Collected data:

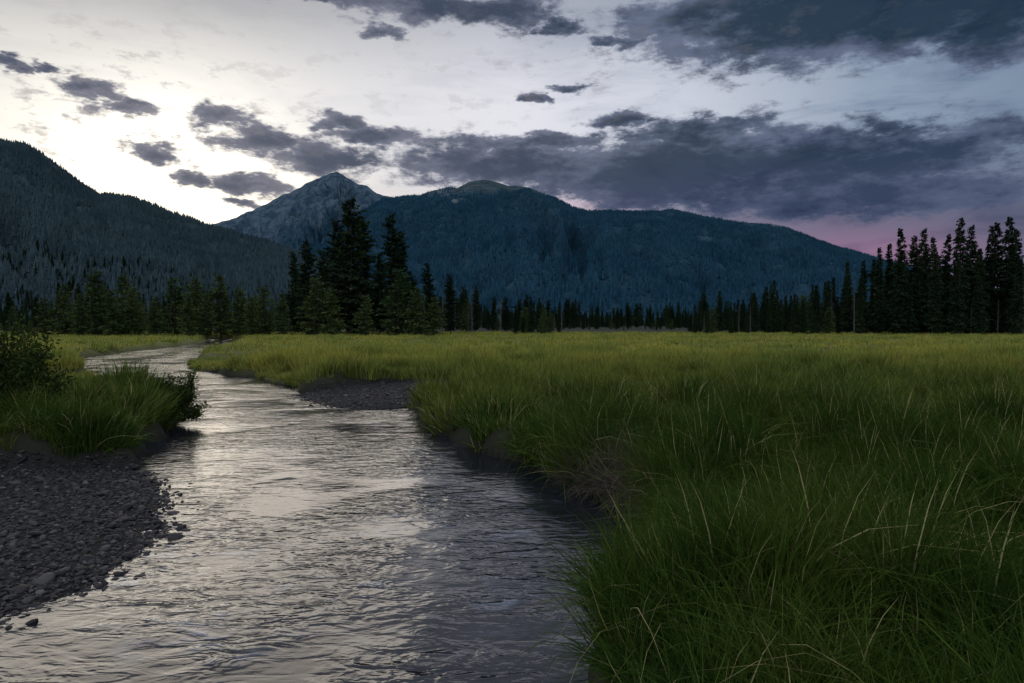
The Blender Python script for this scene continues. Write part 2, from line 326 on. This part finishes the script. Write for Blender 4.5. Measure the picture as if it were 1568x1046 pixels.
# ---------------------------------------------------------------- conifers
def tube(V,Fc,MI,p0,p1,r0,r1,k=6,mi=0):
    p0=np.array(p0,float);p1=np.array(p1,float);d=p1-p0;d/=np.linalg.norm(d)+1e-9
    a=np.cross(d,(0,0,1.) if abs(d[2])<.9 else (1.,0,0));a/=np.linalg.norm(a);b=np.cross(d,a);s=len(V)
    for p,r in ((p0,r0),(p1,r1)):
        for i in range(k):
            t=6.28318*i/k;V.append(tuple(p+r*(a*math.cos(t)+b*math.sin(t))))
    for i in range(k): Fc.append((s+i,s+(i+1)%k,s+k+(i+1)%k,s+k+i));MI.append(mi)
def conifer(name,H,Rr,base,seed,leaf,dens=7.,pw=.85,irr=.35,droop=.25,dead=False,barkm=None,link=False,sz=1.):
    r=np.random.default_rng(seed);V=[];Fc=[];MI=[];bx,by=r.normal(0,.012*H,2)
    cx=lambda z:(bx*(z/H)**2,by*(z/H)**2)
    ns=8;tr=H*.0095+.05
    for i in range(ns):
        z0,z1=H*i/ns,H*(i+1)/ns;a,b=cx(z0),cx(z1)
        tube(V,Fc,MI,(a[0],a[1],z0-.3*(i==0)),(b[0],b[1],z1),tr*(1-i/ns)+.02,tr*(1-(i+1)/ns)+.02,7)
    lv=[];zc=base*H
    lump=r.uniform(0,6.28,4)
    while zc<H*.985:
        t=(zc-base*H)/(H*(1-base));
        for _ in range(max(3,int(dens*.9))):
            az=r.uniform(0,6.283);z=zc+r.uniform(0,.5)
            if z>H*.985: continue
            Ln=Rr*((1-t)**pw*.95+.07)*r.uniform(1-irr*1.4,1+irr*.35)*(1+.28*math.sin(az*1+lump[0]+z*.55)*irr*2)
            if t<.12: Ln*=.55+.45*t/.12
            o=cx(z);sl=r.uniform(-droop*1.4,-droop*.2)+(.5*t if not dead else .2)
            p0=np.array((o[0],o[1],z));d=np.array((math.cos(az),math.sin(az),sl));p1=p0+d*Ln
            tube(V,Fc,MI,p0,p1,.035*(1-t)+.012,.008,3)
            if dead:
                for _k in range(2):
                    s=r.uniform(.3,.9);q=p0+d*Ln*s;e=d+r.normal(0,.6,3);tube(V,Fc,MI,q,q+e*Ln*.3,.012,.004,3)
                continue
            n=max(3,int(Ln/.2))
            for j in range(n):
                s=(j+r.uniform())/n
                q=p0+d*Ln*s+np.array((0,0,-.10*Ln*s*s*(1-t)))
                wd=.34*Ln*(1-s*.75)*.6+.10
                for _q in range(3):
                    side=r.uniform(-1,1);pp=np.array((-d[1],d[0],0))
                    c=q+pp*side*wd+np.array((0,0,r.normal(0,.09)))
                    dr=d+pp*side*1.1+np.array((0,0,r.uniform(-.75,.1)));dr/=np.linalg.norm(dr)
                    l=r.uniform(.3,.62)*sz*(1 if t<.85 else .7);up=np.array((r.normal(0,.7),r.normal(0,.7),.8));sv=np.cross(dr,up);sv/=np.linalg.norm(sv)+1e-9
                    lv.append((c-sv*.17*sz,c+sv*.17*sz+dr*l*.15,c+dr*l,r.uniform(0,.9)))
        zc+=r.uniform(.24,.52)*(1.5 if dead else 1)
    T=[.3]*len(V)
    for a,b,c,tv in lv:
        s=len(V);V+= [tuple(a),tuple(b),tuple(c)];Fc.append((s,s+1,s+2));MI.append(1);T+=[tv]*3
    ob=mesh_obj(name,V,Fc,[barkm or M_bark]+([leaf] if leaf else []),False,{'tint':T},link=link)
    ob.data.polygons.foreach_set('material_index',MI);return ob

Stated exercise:
Print each line of the material above exactly, with the pictures removed from your copy.

Exercise result:
The Blender Python script for this scene continues. Write part 2, from line 326 on. This part finishes the script. Write for Blender 4.5. Measure the picture as if it were 1568x1046 pixels.
# ---------------------------------------------------------------- conifers
def tube(V,Fc,MI,p0,p1,r0,r1,k=6,mi=0):
    p0=np.array(p0,float);p1=np.array(p1,float);d=p1-p0;d/=np.linalg.norm(d)+1e-9
    a=np.cross(d,(0,0,1.) if abs(d[2])<.9 else (1.,0,0));a/=np.linalg.norm(a);b=np.cross(d,a);s=len(V)
    for p,r in ((p0,r0),(p1,r1)):
        for i in range(k):
            t=6.28318*i/k;V.append(tuple(p+r*(a*math.cos(t)+b*math.sin(t))))
    for i in range(k): Fc.append((s+i,s+(i+1)%k,s+k+(i+1)%k,s+k+i));MI.append(mi)
def conifer(name,H,Rr,base,seed,leaf,dens=7.,pw=.85,irr=.35,droop=.25,dead=False,barkm=None,link=False,sz=1.):
    r=np.random.default_rng(seed);V=[];Fc=[];MI=[];bx,by=r.normal(0,.012*H,2)
    cx=lambda z:(bx*(z/H)**2,by*(z/H)**2)
    ns=8;tr=H*.0095+.05
    for i in range(ns):
        z0,z1=H*i/ns,H*(i+1)/ns;a,b=cx(z0),cx(z1)
        tube(V,Fc,MI,(a[0],a[1],z0-.3*(i==0)),(b[0],b[1],z1),tr*(1-i/ns)+.02,tr*(1-(i+1)/ns)+.02,7)
    lv=[];zc=base*H
    lump=r.uniform(0,6.28,4)
    while zc<H*.985:
        t=(zc-base*H)/(H*(1-base));
        for _ in range(max(3,int(dens*.9))):
            az=r.uniform(0,6.283);z=zc+r.uniform(0,.5)
            if z>H*.985: continue
            Ln=Rr*((1-t)**pw*.95+.07)*r.uniform(1-irr*1.4,1+irr*.35)*(1+.28*math.sin(az*1+lump[0]+z*.55)*irr*2)
            if t<.12: Ln*=.55+.45*t/.12
            o=cx(z);sl=r.uniform(-droop*1.4,-droop*.2)+(.5*t if not dead else .2)
            p0=np.array((o[0],o[1],z));d=np.array((math.cos(az),math.sin(az),sl));p1=p0+d*Ln
            tube(V,Fc,MI,p0,p1,.035*(1-t)+.012,.008,3)
            if dead:
                for _k in range(2):
                    s=r.uniform(.3,.9);q=p0+d*Ln*s;e=d+r.normal(0,.6,3);tube(V,Fc,MI,q,q+e*Ln*.3,.012,.004,3)
                continue
            n=max(3,int(Ln/.2))
            for j in range(n):
                s=(j+r.uniform())/n
                q=p0+d*Ln*s+np.array((0,0,-.10*Ln*s*s*(1-t)))
                wd=.34*Ln*(1-s*.75)*.6+.10
                for _q in range(3):
                    side=r.uniform(-1,1);pp=np.array((-d[1],d[0],0))
                    c=q+pp*side*wd+np.array((0,0,r.normal(0,.09)))
                    dr=d+pp*side*1.1+np.array((0,0,r.uniform(-.75,.1)));dr/=np.linalg.norm(dr)
                    l=r.uniform(.3,.62)*sz*(1 if t<.85 else .7);up=np.array((r.normal(0,.7),r.normal(0,.7),.8));sv=np.cross(dr,up);sv/=np.linalg.norm(sv)+1e-9
                    lv.append((c-sv*.17*sz,c+sv*.17*sz+dr*l*.15,c+dr*l,r.uniform(0,.9)))
        zc+=r.uniform(.24,.52)*(1.5 if dead else 1)
    T=[.3]*len(V)
    for a,b,c,tv in lv:
        s=len(V);V+= [tuple(a),tuple(b),tuple(c)];Fc.append((s,s+1,s+2));MI.append(1);T+=[tv]*3
    ob=mesh_obj(name,V,Fc,[barkm or M_bark]+([leaf] if leaf else []),False,{'tint':T},link=link)
    ob.data.polygons.foreach_set('material_index',MI);return ob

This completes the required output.